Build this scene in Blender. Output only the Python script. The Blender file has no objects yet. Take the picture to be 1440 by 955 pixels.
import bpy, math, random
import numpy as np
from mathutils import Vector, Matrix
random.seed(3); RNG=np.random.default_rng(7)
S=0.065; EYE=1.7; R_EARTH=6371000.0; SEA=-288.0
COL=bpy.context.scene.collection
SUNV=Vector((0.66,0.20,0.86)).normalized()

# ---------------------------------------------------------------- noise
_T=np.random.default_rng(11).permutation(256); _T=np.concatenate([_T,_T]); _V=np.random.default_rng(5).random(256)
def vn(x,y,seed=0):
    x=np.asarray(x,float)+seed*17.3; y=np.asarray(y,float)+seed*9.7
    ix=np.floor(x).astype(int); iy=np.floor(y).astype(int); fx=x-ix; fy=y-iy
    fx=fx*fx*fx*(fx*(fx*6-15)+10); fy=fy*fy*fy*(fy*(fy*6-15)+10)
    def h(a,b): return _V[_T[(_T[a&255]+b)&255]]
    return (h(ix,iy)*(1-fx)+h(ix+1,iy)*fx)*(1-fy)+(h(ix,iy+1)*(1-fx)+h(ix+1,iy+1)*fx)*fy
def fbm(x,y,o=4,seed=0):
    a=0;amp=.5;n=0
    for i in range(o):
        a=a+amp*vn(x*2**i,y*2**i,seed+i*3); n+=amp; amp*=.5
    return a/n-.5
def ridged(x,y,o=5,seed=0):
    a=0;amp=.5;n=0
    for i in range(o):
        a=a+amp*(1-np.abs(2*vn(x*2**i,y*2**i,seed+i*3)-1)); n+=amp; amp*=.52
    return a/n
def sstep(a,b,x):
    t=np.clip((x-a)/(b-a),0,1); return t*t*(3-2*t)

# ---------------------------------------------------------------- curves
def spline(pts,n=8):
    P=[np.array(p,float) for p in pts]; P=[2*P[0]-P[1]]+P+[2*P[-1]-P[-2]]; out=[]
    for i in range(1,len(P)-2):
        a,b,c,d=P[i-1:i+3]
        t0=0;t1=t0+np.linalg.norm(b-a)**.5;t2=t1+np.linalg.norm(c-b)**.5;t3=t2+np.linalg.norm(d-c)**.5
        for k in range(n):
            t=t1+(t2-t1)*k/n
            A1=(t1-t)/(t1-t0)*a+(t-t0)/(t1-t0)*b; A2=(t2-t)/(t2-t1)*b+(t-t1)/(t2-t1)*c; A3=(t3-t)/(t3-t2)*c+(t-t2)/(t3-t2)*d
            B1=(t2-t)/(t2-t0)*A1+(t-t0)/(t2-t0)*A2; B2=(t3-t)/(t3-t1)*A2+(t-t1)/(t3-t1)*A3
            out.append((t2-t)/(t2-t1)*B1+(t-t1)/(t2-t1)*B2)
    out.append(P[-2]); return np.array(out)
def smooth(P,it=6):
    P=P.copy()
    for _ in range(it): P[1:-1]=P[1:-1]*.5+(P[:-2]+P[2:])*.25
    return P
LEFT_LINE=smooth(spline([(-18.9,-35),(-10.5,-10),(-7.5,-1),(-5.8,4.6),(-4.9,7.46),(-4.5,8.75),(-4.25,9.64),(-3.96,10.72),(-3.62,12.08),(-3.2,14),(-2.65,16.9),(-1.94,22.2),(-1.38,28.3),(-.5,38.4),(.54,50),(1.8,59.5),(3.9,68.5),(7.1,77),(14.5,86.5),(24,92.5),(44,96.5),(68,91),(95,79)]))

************

Directive: Give the lines again, exactly as they stand, from the beginning of the data through the line with "SUNV=Vector((0.66,0.20,0.86)).normalized()".

Correct answer:
Build this scene in Blender. Output only the Python script. The Blender file has no objects yet. Take the picture to be 1440 by 955 pixels.
import bpy, math, random
import numpy as np
from mathutils import Vector, Matrix
random.seed(3); RNG=np.random.default_rng(7)
S=0.065; EYE=1.7; R_EARTH=6371000.0; SEA=-288.0
COL=bpy.context.scene.collection
SUNV=Vector((0.66,0.20,0.86)).normalized()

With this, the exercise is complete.